Have you ever written a book review?

Wednesday, March 31, 2010

How Hard is it to Sell Large Numbers of a Given Title?

How hard is it to sell a book?
"To get a sense of the odds, in a random analysis of 1,000 business books released last year, Codex Group, a publishing consultant, found that only 62 sold more than 5,000 copies."

--New York Times, March 30, 2010

Now, which pool is larger, business readers or niche history?

It never ceases to amaze me when an author (almost always a new one), submits his manuscript and then tells me to make sure and print at least 50,000 copies for the first run. I usually smile and attempt to temper expectations. "Remove one of those zeros, Sam, and you might be in the ballpark."

Then again, that reduced number might be twice the number you actually sell.

--tps

Monday, March 29, 2010

Print Books and E-Books (A Quick Observation)

We hear much these days about how e-books are going to overtake print  books and eventually make print books . . . obsolete. Perhaps.

And perhaps not.

A lot depends upon the cost structure, including royalty levels. The issue is thus far built on a foundation of shifting sand and how it plays out remains to be seen. But let's face it: how many successful e-books can you name that are not the outgrowth of a print version? I can't think of many (or any). There might be a few, but if so they were special deals driven by a big name like [fill in the blank]. What about the rest of the author universe?

The point I am inartfully trying to make is that authors still have to research and write (expensive), find a publisher, and publishers still have to evaluate, develop, edit, format/design, market, and produce. As one recent literary agent recently announced, "Welcome to the future. It looks a lot like the past."

How many publishers can do that for an e-book that retails for the cost of a trade paperback (or less?) Not many, I fear.

--tps

Wednesday, March 10, 2010

Fallujah--The Real HURT LOCKER

Posted by Richard Lowry, the author of the forthcoming New Dawn: The Battles for Fallujah (Savas Beatie, May 2010).

To the cast and crew of “The Hurt Locker,” congratulations and thank you for bringing this powerful message to the American public about an heroic EOD team working in Baghdad. This film provides a microcosm of what it is like to be fighting a 21st Century war in the Middle East. Imagine The Hurt Locker on an epic scale.

I suggest you read the rest here.
 
New Dawn is a very important book--consider the extensive operation as the Gettysburg of Iraq. I commend it to everyone who wants to experience modern warfare through the eyes of those who have to fight it: door-to-door, house-to-house, and street-to-street. Just reading the manuscript made me anxious, occasionally angry, and always proud.
 
--tps

Tuesday, March 2, 2010

Tomorrow's Wars

One of my favorite historians, Victor Davis Hanson, penned a very interesting (and very long) piece about the cyclical nature of warfare.

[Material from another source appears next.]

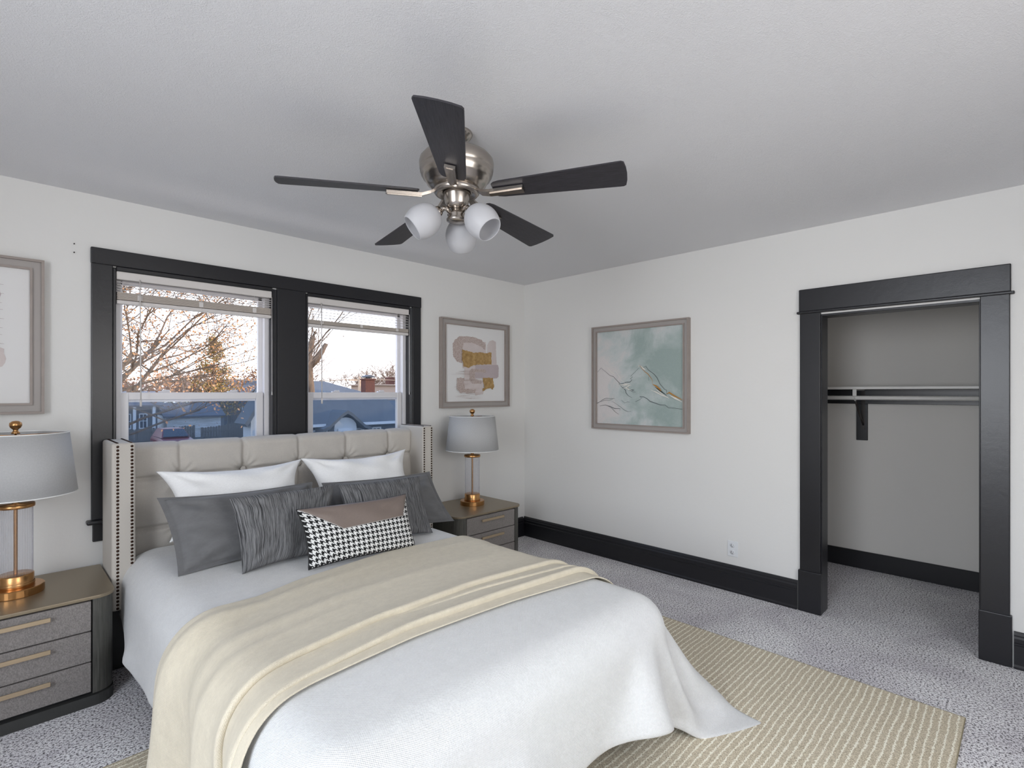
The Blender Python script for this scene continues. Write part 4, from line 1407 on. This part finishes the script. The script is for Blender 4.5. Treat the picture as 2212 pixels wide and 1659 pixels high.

Enormous, massively destructive engagements may again be on the horizon. 
Have we not seen, then, in our lifetime the end of the Western way of war?”
Two decades ago, I concluded The Western Way of War with that question. Since Western warfare had become so lethal and included the specter of nuclear escalation, I thought it doubtful that two Western states could any longer wage large head-to-head conventional battles. A decade earlier, John Keegan, in his classic The Face of Battle, had similarly suggested that it would be hard for modern European states to engage in infantry slugfests like the Battle of the Somme. “The suspicion grows,” Keegan argued of a new cohort of affluent and leisured European youth—rebellious in spirit and reluctant to give over the good life to mass conscription—“that battle has already abolished itself.”